Michigan Wolverines football junior offensive lineman Nathan Efobi has taken countless snaps on State Street but has seen action on only 2 career plays in games.

Efobi is a 6-foot-3, 307-pound guard from Atlanta Ga., who sat behind NFL players Zak Zinter and Trevor Keegan his freshman year, then Josh Priebe and Giovanni El-Hadi as a sophomore.

This is Efobi’s time, he believes. He stuck around, improved behind the scenes and — as of late in spring practices — is a projected starter at right guard.

“This has to be the year for me to break out,” Efobi said. “I’ve done my time here, seen Zinter and all those guys before me, and it’s time to break out. I’ve had a good spring, been feeling good, team’s looking good. It’s all good.

“I really take it as a blessing. I know other people see that as, ‘oh, I should’ve played freshman year.’ But I was next to guys that are in the league right now. So I just learned from them, took pieces from their game, and I’m using them right now.

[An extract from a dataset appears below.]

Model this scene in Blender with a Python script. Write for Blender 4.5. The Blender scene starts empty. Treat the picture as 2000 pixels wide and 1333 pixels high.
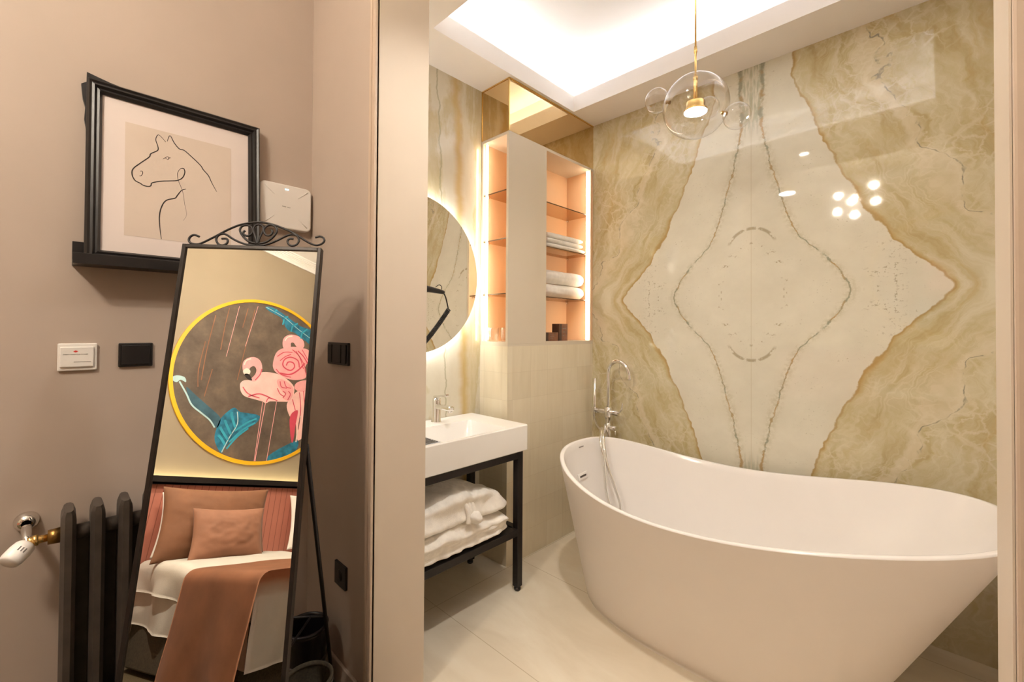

“I think if I would’ve played freshman year, I probably wouldn’t have been ready. It probably would’ve looked like I wasn’t good. But I waited my time, got better in the shadows and people are going to see that I am who I say I am.”

That’s what Efobi is hoping to prove this weekend, when Michigan takes the field for its annual Maize vs. Blue spring game at The Big House.

“Prove that I am who I say I am, prove that what my coaches say is valid, and that I can be one of the best guards that ever comes out of Michigan,” Efobi stated of his goals.

Efobi said playing with more “violence” is a piece that he’s taken from the likes of Zinter and Keegan. Last week, junior left tackle Evan Link admitted that there was a drop-off in leadership last season, after Zinter, Keegan and others departed. But Efobi insists that the Wolverines have made big strides in that area this offseason.

“It’s definitely coming back,” he said. “Guys know that last year wasn’t us. This year, we gotta be more vocal, more about it, more about that action. We got the guys for it.

“Just gotta come together, really. It was a long year [in 2024]. We had a lot of draft picks, all new faces, a new team, really, under [head] Coach [Sherrone] Moore. It’s our year to bounce back and do what Michigan has always done.”

Sophomore right tackle Andrew Sprague is another along with Efobi who plans to step up. Efobi has enjoyed playing alongside the massive (6-8, 305) tackle.

“I love playing next to Sprague,” Efobi said. “That’s my boy. Very talented, very level-headed, very calm. He’s got a voice, too. He likes to talk that — I can’t say it, but you know. But he’s about it. He’s bringing that culture that I’m describing, that violent culture, to Michigan. I love him for that.”

The hope is a revamped right side of the Michigan line will perform at a higher level in 2025, and Efobi seems confident that will come to fruition.